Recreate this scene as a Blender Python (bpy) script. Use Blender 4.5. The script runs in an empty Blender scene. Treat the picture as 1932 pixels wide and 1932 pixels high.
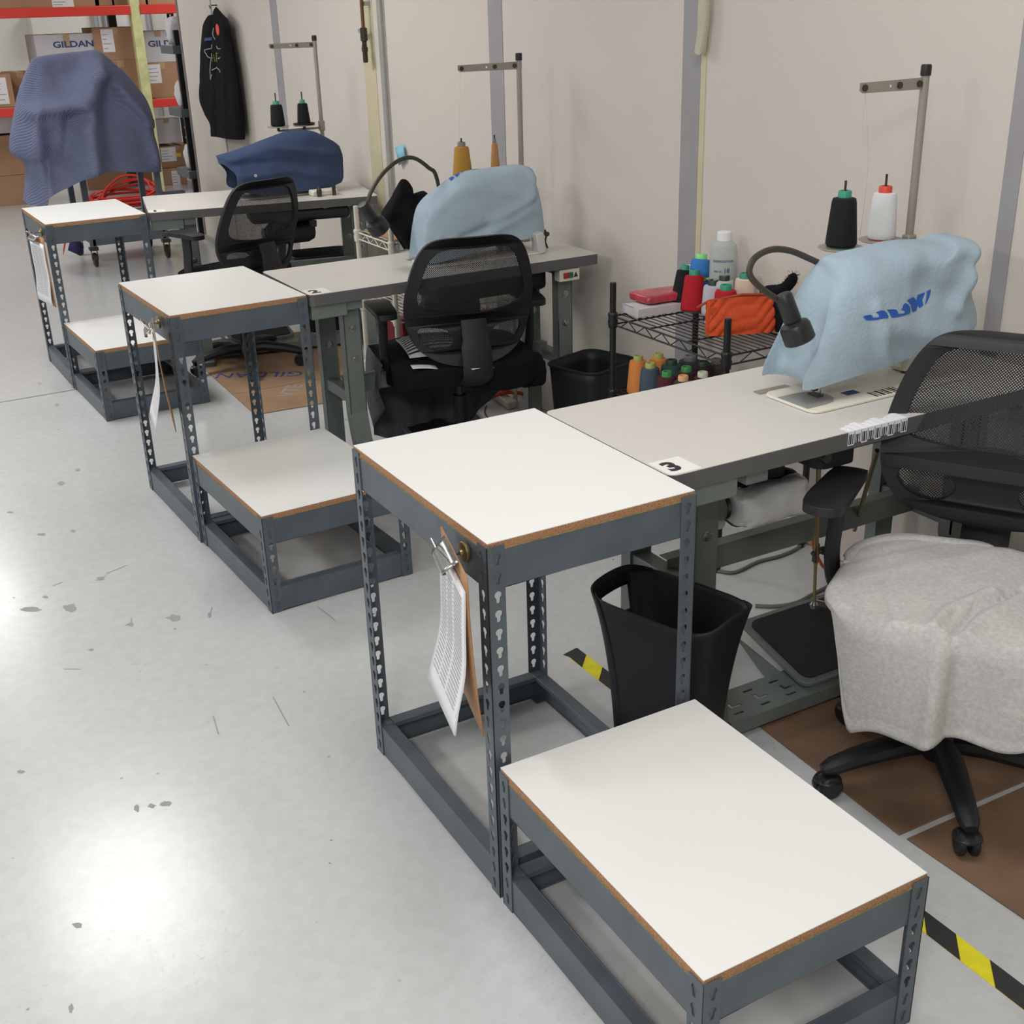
import bpy, bmesh, math, random
from mathutils import Vector, Matrix, noise
from mathutils.bvhtree import BVHTree
random.seed(7)
SC = bpy.context.scene; COL = SC.collection
PI = math.pi; R = math.radians

# ---------------------------------------------------------------- camera
CP = Vector((-0.6972, -1.82873, 1.67224)); FPX = 2250.04
CR = (Matrix.Rotation(R(-28.72486), 3, 'Z') @ Matrix.Rotation(R(66.86762), 3, 'X') @ Matrix.Rotation(R(-1.74226), 3, 'Z'))
cd = bpy.data.cameras.new('camera'); cam = bpy.data.objects.new('camera', cd); COL.objects.link(cam)
cd.sensor_width = 36; cd.lens = FPX / 1932 * 36; cd.clip_start = .05; cd.clip_end = 100
cam.matrix_world = Matrix.Translation(CP) @ CR.to_4x4(); SC.camera = cam
def at(u, v, **k):
    """the point of a sight line where it meets a plane x=, y= or z= (survey helper)"""
    d = CR @ Vector(((u - 966) / FPX, (966 - v) / FPX, -1))
    a, val = list(k.items())[0]; i = 'xyz'.index(a)
    return CP + d * ((val - CP[i]) / d[i])

# ---------------------------------------------------------------- world, lights, exposure
SC.view_settings.view_transform = 'Standard'; SC.view_settings.look = 'None'
SC.view_settings.exposure = 0.17; SC.view_settings.gamma = 1; SC.view_settings.use_curve_mapping = False
W = bpy.data.worlds.new('world'); SC.world = W; W.use_nodes = True
W.node_tree.nodes['Background'].inputs[0].default_value = (.93, .96, 1, 1)
W.node_tree.nodes['Background'].inputs[1].default_value = .35
LIGHTS = [(-.05, 3.95, .7, 1.0, 40, 'over the aisle'), (-.3, 8.2, .6, 1.2, 34, 'over the wheeled cart'), (-3.2, 1.0, .6, 1.2, 66, 'left of the aisle'), (-3.2, 5.5, .6, 1.2, 50, 'far left of the aisle'), (-1.6, -2.6, .6, 1.2, 74, 'behind the camera'),
          (-3.2, 10.5, .6, 1.2, 46, 'in the far left corner'), (-.6, 12.2, .6, 1.2, 44, 'behind the pallet rack'), (3.0, 13.4, .6, 1.2, 22, 'added to brighten the far wall'), (3.2, 9.4, .6, 1.2, 30, 'beyond the wall end'), (-5.5, -2.4, .6, 1.2, 40, 'far behind on the left'), (.5, -.2, .6, 1.2, 20, 'over the nearest sewing table')]  # entry by the far wall duct: added lamp, brightens the space beyond the rack
LZ = 3.0
for i, (x, y, w, l, e, nm) in enumerate(LIGHTS):
    ld = bpy.data.lights.new('ceiling_lamp', 'AREA'); ld.shape = 'RECTANGLE'; ld.size = w; ld.size_y = l; ld.energy = e
    ld.color = (1, .985, .96); lo = bpy.data.objects.new('ceiling_lamp', ld); COL.objects.link(lo); lo.location = (x, y, LZ - .06)

# ---------------------------------------------------------------- materials
MATS = {}
def mat(name, col, rough=.5, metal=0, noise_s=0, noise_a=.08, bump=0, bump_s=80, spec=.5, alpha=1, coat=0, aniso=None):
    if name in MATS: return MATS[name]
    m = bpy.data.materials.new(name); m.use_nodes = True; nt = m.node_tree; b = nt.nodes['Principled BSDF']
    b.inputs['Base Color'].default_value = (*col, 1); b.inputs['Roughness'].default_value = rough
    b.inputs['Metallic'].default_value = metal; b.inputs['Specular IOR Level'].default_value = spec
    b.inputs['Alpha'].default_value = alpha; b.inputs['Coat Weight'].default_value = coat
    tc = nt.nodes.new('ShaderNodeTexCoord')
    if noise_s:
        n = nt.nodes.new('ShaderNodeTexNoise'); n.inputs['Scale'].default_value = noise_s; n.inputs['Detail'].default_value = 5
        nt.links.new(tc.outputs['Object'], n.inputs['Vector'])
        cr = nt.nodes.new('ShaderNodeValToRGB')
        cr.color_ramp.elements[0].position = .3; cr.color_ramp.elements[1].position = .7
        cr.color_ramp.elements[0].color = (*[max(0, c * (1 - noise_a * 1.6)) for c in col], 1)
        cr.color_ramp.elements[1].color = (*[min(1, c * (1 + noise_a)) for c in col], 1)
        nt.links.new(n.outputs['Fac'], cr.inputs['Fac']); nt.links.new(cr.outputs['Color'], b.inputs['Base Color'])
    if bump:
        n2 = nt.nodes.new('ShaderNodeTexNoise'); n2.inputs['Scale'].default_value = bump_s; n2.inputs['Detail'].default_value = 4
        nt.links.new(tc.outputs['Object'], n2.inputs['Vector'])
        bp = nt.nodes.new('ShaderNodeBump'); bp.inputs['Strength'].default_value = bump; bp.inputs['Distance'].default_value = .004
        nt.links.new(n2.outputs['Fac'], bp.inputs['Height']); nt.links.new(bp.outputs['Normal'], b.inputs['Normal'])
    MATS[name] = m; return m
def s2l(r, g, b):
    f = lambda c: (c / 255 / 12.92) if c / 255 <= .04045 else ((c / 255 + .055) / 1.055) ** 2.4
    return (f(r), f(g), f(b))

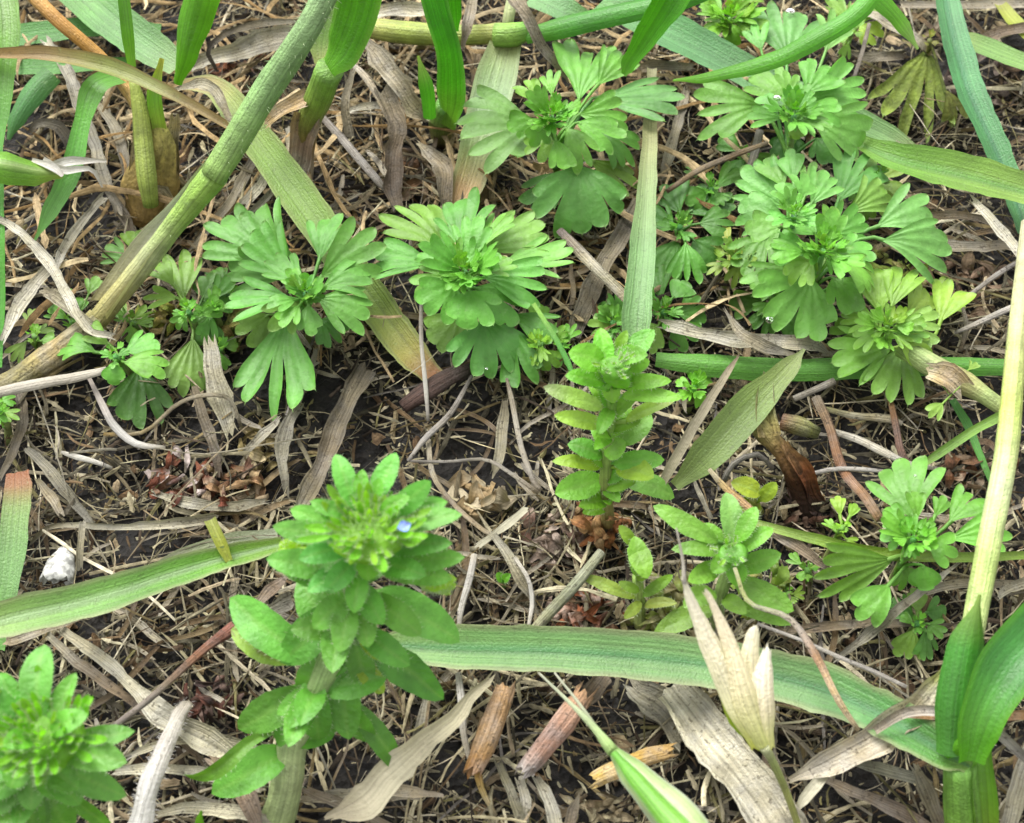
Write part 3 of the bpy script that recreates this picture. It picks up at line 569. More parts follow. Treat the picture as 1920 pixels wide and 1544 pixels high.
# ------------------------------------------------------------------ hairy upright weeds
def speedwell(label, stem, scol, leaves, col, seed=1, hair=.10, buds=(), budcol='8fdc3c', fill=0, frange=(.3, .95), fs=1, lift=0, wild=0, extra=None):
    rg = random.Random(seed); g = P(*stem[0][:3]); root = thing('speedwell', label, 'weed', g, 'hairy upright weeds')
    mb = MB(); tube(mb, stem, scol, ns=12, hair=hair, hlen=.07, rough=.12, rng=rg, seg=.08); mb.build('stem', M_STEM, root)
    Q = catmull(worldpts(stem), 60); prj = []
    for p, w_, s in Q:
        d = p-CAM; z = d.dot(FWD); prj.append((960+d.x/z*FX, 772-d.dot(UPV)/z*FX, p))
    n = len(leaves)
    for i, lf in enumerate(leaves):
        bx, by, tx, ty, W = lf[:5]; o = lf[5] if len(lf) > 5 else {}
        if wild: by += rg.uniform(-9, 9); tx += rg.uniform(-12, 12); ty += rg.uniform(-26, 12); W *= rg.uniform(.78, 1.15)
        near = min(prj, key=lambda q: (q[0]-bx)**2*.3+(q[1]-by)**2)[2]
        hb = o.get('h', near.z+.05+.15*(i/n)); ht = o.get('t', hb+(-.12 if ty > by+30 else .12))
        B, T = P(bx, by, hb), P(tx, ty, ht); Wc = W*S((B+T)/2); B = B.lerp(near+Vector((0, 0, .03)), .45)
        j = Matrix.Rotation(rg.uniform(-.3, .3)+o.get('roll', 0), 3, (T-B).normalized()) @ N0
        k = rg.uniform(.9, 1.1); cc = tuple(q*k*(1+.18*wild) for q in c(o.get('c', col)))
        mb = MB(); ovate(mb, B, T, Wc, cc, N=j, rng=rg, bend=o.get('b', rg.uniform(.02, .16)), fold=o.get('f', rg.uniform(.1, .35)), young=o.get('y', 0), tipc=o.get('tip'), brown=o.get('brown'), twist=o.get('tw', 0))
        if (B-near).length > .08: tube(mb, [(near, .05), (B+(T-B)*.06, .05)], [cc], ns=6, caps=False, world=True, rng=rg)
        ob = mb.build('leaf', M_HAIRY, root)
        if 'label' in o: ob['label'] = o['label']
    for i in range(fill):
        s_ = rg.uniform(*frange); k0 = Q[int(s_*60)][0]; az = rg.uniform(0, 6.28); L = rg.uniform(.25, .5)*fs
        d = Vector((math.cos(az), math.sin(az), rg.uniform(-.1, .5)+lift*rg.random())).normalized(); mb = MB()
        ovate(mb, k0, k0+d*L, L*rg.uniform(.45, .62), tuple(q*w_ for q, w_ in zip(c(col), (lambda k, y: (k*y, k, k))(rg.uniform(.85, 1.15), rg.uniform(1.0, 1.4)))), rng=rg, fold=.3); mb.build('leaf', M_HAIRY, root)
    for (bx, by, bh, r, nb) in buds:
        mb = MB(); C0 = P(bx, by, bh); rr = r*S(C0)
        dr = [(C0+Vector((math.cos(j*math.pi/6)*math.sin(k*.2)*rr*.8, math.sin(j*math.pi/6)*math.sin(k*.2)*rr*.7, math.cos(k*.2)*rr*.35-.45*rr))) for k in range(9) for j in range(13)]
        mb.grid([[mb.add(q+noise.noise_vector(q*9)*.03, c(budcol, .8)) for q in dr[k*13:k*13+13]] for k in range(9)])
        for i in range(nb):
            f = (i+.5)/nb; az = rg.uniform(0, 6.283); rad = rr*math.sqrt(f)*.8*rg.uniform(.7, 1.1); el = 1.35-.8*f+rg.uniform(-.35, .3)
            b = C0+Vector((math.cos(az)*rad, math.sin(az)*rad*.8, -.25*rr*f)); L = rr*rg.uniform(.30, .72)*(.6+.6*f)
            d = Vector((math.cos(az)*math.cos(el), math.sin(az)*math.cos(el)-.2, math.sin(el))).normalized()
            Nn = Vector((-math.cos(az)*math.sin(el), -math.sin(az)*math.sin(el), math.cos(el)+.1))
            ovate(mb, b, b+d*L, L*rg.uniform(.26, .42), tuple(q*rg.uniform(.8, 1.2) for q in mix(c(budcol), c(col), f*.6)), N=Nn, rng=rg, bend=-.1, fold=.5, teeth=0, hairs=16, young=.3)
        mb.build('buds', M_HAIRY, root)
    if extra: extra(root, rg)
    return root
def v1x(root, rg):
    mb = MB(); C0 = P(758, 990, 3.85); r = .065
    for i in range(4):
        a = i*math.pi/2+.4; d = Vector((math.cos(a), math.sin(a), .35))
        B = C0; x, y, z, L = frame(B, B+d*r, Vector((0, 0, 1))); rows = []
        for k in range(6):
            t = k/5; wd = r*.85*math.sin(math.pi*min(1, t*.9+.1))**.6; rows.append([mb.add(B+y*t*L+x*u*wd*.6+z*.2*r*u*u, (.2, .32, .75), (0, 0)) for u in (-1, 0, 1)])
        mb.grid(rows)
    mb.build('flower', M_FLOWER, root)['label'] = 'tiny pale blue flower'
    for (x_, y_, h_, sx) in ((560, 1032, 2.9, 52), (815, 1098, 2.9, 55)):
        mb = MB(); C1 = P(x_, y_, h_); s_ = S(C1); a = sx*s_
        for (ang) in (-.45, 0, .45, .15):
            d = Vector(((-1 if x_ < 700 else 1)*math.cos(ang), math.sin(ang)-.2, .15)); b = C1-d*a*.5
            ovate(mb, b, b+d.normalized()*a*1.25, a*.75, tuple(q for q in c('a5dc2c')), rng=rg, fold=.5, hairs=32, bend=.25)
        mb.build('seed_capsule', M_HAIRY, root)
speedwell('tall hairy weed in the lower middle carrying one tiny pale blue flower', [(515, 1560, 0, 66), (535, 1480, .5, 62), (550, 1390, 1.0, 60), (600, 1280, 1.7, 50), (650, 1150, 2.4, 48), (680, 1030, 3.1, 42), (688, 970, 3.4, 34)],
    ['a5b878', 'b9c98c', 'a8c47c', '8fc060', '7fc85a'], [
    (640, 1040, 530, 1075, 62, {'c': '74c85c'}), (735, 1060, 850, 1085, 62, {'c': '70c458'}), (640, 1000, 545, 955, 56, {'c': '80d068'}), (735, 985, 840, 940, 54, {'c': '78cc60'}), (660, 1110, 585, 1180, 66, {'c': '6cc058'}), (720, 1120, 790, 1190, 66, {'c': '6cbc54'}), (690, 1130, 690, 1215, 60, {'c': '70c454'}), (640, 1180, 545, 1180, 60, {'c': '74b850'}), (700, 1180, 770, 1250, 62, {'c': '68b450'}),
    (600, 1300, 520, 1400, 60, {'c': '6cb456', 'h': 1.55, 't': 1.1}), (640, 1290, 700, 1390, 64, {'c': '5ca84c', 'h': 1.55, 't': 1.1}), (620, 1200, 560, 1300, 66, {'c': '66b454', 'h': 2.0, 't': 1.6}), (680, 1190, 690, 1290, 66, {'c': '60ac4c', 'h': 2.1, 't': 1.7}), (660, 1180, 590, 1200, 56, {'c': '70bc5c', 'h': 2.1, 't': 2.2}),
    (500, 1372, 342, 1452, 36, {'c': '6fa83c', 'h': 1.2, 't': .9, 'b': .22, 'f': .6, 'tw': 1.2}), (700, 1325, 750, 1440, 62, {'c': '5c9a44', 'h': 1.3, 't': .8}), (565, 1290, 447, 1368, 82, {'c': '62ac50', 'h': 1.5, 't': 1.2}), (530, 1235, 432, 1180, 90, {'c': '90b84a', 'brown': '7c6a38', 'h': 1.7, 'label': 'yellowing leaf chewed through and browned'}),
    (545, 1235, 432, 1122, 92, {'c': '6cb858', 'h': 1.9, 't': 2.1}), (575, 1260, 597, 1388, 84, {'c': '62b452', 'h': 1.75, 't': 1.3}), (660, 1250, 655, 1385, 76, {'c': '64b850', 'h': 1.8, 't': 1.3}), (700, 1240, 720, 1300, 50, {'c': 'a2c840', 'h': 1.8}), (740, 1205, 832, 1312, 84, {'c': '58ab50', 'h': 1.9, 't': 1.5}), (690, 1180, 735, 1235, 60, {'c': 'a0c440', 'h': 2.0}),
    (660, 1120, 528, 1245, 92, {'c': '60b458', 'h': 2.2, 't': 1.9}), (650, 1130, 638, 1222, 62, {'c': '6cbc58'}), (720, 1110, 862, 1205, 96, {'c': '66ba5c', 'h': 2.3, 't': 2.1}), (690, 1100, 718, 1172, 62, {'c': '74c658'}), (610, 1070, 500, 1045, 70, {'c': '78c462'}), (760, 1060, 872, 1045, 60, {'c': '6cc05a'}),
    (640, 1080, 575, 1110, 62, {'c': '5cba60'}), (680, 1080, 665, 1150, 52, {'c': '6ac850'}), (620, 1010, 512, 985, 56, {'c': '74ca6c'}), (640, 1030, 560, 1050, 60, {'c': '5fc068'}), (745, 1000, 866, 968, 62, {'c': '70c465'}), (740, 1030, 850, 1020, 56, {'c': '66c05c'}), (720, 1050, 800, 1080, 60, {'c': '62c050'}), (660, 1050, 610, 1110, 56, {'c': '60c060'}),
    (645, 970, 582, 940, 40, {'c': '6cc85c'}), (765, 970, 808, 902, 56, {'c': '64c458'}), (645, 950, 628, 850, 54, {'c': '66c85c'}), (705, 930, 742, 850, 58, {'c': '66c860'}), (672, 935, 680, 880, 38, {'c': '70d050'}), (700, 950, 712, 895, 34, {'c': '70d050'}), (730, 970, 770, 930, 42, {'c': '70cc50'}), (700, 1035, 690, 1090, 60, {'c': '74cc48'}), (655, 985, 600, 965, 44, {'c': '6ccc50'})],
    '68c058', seed=11, hair=.22, buds=[(688, 985, 3.6, 88, 90)], fill=20, frange=(.3, .8), fs=1.7, budcol='a4ec38', extra=v1x)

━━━

== SHORT TASK ==
Would you reproduce the lines above, from the very first through the line containing "return CP + d * ((val - CP[i]) / d[i])", exactly and without the pictures?

== EXERCISE OUTPUT ==
Recreate this scene as a Blender Python (bpy) script. Use Blender 4.5. The script runs in an empty Blender scene. Treat the picture as 1932 pixels wide and 1932 pixels high.
import bpy, bmesh, math, random
from mathutils import Vector, Matrix, noise
from mathutils.bvhtree import BVHTree
random.seed(7)
SC = bpy.context.scene; COL = SC.collection
PI = math.pi; R = math.radians

# ---------------------------------------------------------------- camera
CP = Vector((-0.6972, -1.82873, 1.67224)); FPX = 2250.04
CR = (Matrix.Rotation(R(-28.72486), 3, 'Z') @ Matrix.Rotation(R(66.86762), 3, 'X') @ Matrix.Rotation(R(-1.74226), 3, 'Z'))
cd = bpy.data.cameras.new('camera'); cam = bpy.data.objects.new('camera', cd); COL.objects.link(cam)
cd.sensor_width = 36; cd.lens = FPX / 1932 * 36; cd.clip_start = .05; cd.clip_end = 100
cam.matrix_world = Matrix.Translation(CP) @ CR.to_4x4(); SC.camera = cam
def at(u, v, **k):
    """the point of a sight line where it meets a plane x=, y= or z= (survey helper)"""
    d = CR @ Vector(((u - 966) / FPX, (966 - v) / FPX, -1))
    a, val = list(k.items())[0]; i = 'xyz'.index(a)
    return CP + d * ((val - CP[i]) / d[i])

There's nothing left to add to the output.